The Electric Car Startup That Just Went Bankrupt Never Got A Federal Loan

coda electric car, sept 2010The Coda Sedan.

Coda Automotive, the electric car manufacturer that filed for bankruptcy Wednesday morning, never received the $334 million loan it had hoped to secure from the Department of Energy (DOE), unlike comparable green auto startups Fisker Automotive and Tesla Motors.

Coda submitted its application to the DOE’s Advanced Technologies Vehicles Manufacturing Loan Program (ATVM) in June 2010.

Its plan was to build a plant in Columbus, Ohio, to manufacture lithium-ion batteries for Coda and create more than 1,000 jobs, the Columbus Dispatch reported at the time.

As of November 2010, the small automaker was still hoping for that federal cash, interim CEO Steven Heller told Nick Chambers at Plugincars: “New companies live on financing — we’re entrepreneurs, this is our money. We’re very careful about it, but we know that new products take love and passion and a little bit of cash.”

The ATVM program approved five loans between April 2010 and March 2011 for Fisker Automotive, Ford, Tesla Motors, Nissan, and The Vehicle Production Group, LLC.

In March 2012, Coda withdrew its loan application. Senior Vice-President Forrest Beanum had described the request as in a “holding pattern,” and told Autoblog Green it had waited long enough: “We waited more than two years and our business continued to evolve past the point where the application where it stood with the Department of Energy made any sense for our business model.”

Coda did raise some $300 million in private equity, but managed to sell only about 100 cars before declaring bankruptcy.

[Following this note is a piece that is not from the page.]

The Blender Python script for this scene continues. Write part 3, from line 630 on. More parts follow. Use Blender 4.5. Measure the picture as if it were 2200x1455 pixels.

Of the automakers that did receive loans through the ATVM program, only Fisker has been a failure. The company is in deep financial distress, has stopped production of its cars, fired three quarters of its workforce earlier this month, and appears headed for bankruptcy.

(The least well-known of loan recipients, The Vehicle Production Group, LLC, received $50 million. The startup builds wheelchair accessible vans that can run on natural gas, and is alive and well.)

The Department of Energy did not reply to a request for comment.